Brian and I finally reached our destination, at the end of the metro, and made our way to the bus pick up point. We just shook our head; the line went for miles. We again had intended seeing P3 and the qualifying race, but P3 might be finished by the time we get there. Equally, across the other side of the road, there is the Regional Train, where you could also catch the "rattler". That too was packed to the eyeballs, and only one ticket office open to sell the train tickets. The only consolation for us, is they actually had somebody organising the queue so the entry to the bus was much more orderly. I did not need Brian the bouncer to look after me.
I met some Polish and Austrian guys in the bus, they had brought their own roadies so were having a good time skylarking around and singing. I was chatting to the a very tall Polish chap for a while, he could speak great English.
It took about an hour and a bit to get to the grounds once we joined the queue, we got to see P3 and the qualifying.
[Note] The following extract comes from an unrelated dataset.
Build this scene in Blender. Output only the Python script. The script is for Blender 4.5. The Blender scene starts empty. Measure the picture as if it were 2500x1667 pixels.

Poor Daniel Ricciardo qualified 18th. ☹ It was not a good day. Once Qualifying had finished, we again bolted for gate 3 to get the bus. We did not get far. The crowd was so big, we couldn't really move at all. The organisers do not separate the lane to two ways, so you have people wanting to move in both directions and they are fighting each other, so they go nowhere. People had lost patience and were climbing up on the banks which were covered in shade cloth to protect them. The shade cloth was getting very badly damaged, and people were slipping over in the mud from the rain the previous night. Total shambles. Eventually it took us 40 minutes to get to the bus line, which by now had grown to about 500 metres long, but about 4 people wide.
The wait for the bus took forever, as the traffic on the outside of Hungorring was much heavier than the day before so they were having difficulty in getting in.
Once at the bus, it was much better organised than they day before, but again my little mate had to chuck a couple of guys off so we could close the bus door. Like all the other times we couldn't get a seat and we were packed like sardines.
Today the organisers had police on the roads to wave the buses through, so the trip back was much better that they had been. We got back to the Budapest metro station quite late, and we were very tired. As we were about to leave the station, a couple of ticket inspectors came across to check our tickets. Then in Hungarian he "fell out of his tree". The tickets we were using were only one way. Even though we validated them, the machines will not reject them if they have been used. The Inspector went to great lengths in his broken English to tell us you could validate them many times, but you can only use them once! We both got a penalty equivalent to $40 Australian Dollars. (8000 HUF). That really made our day. We went home, and Brian cooked fettucine for tea.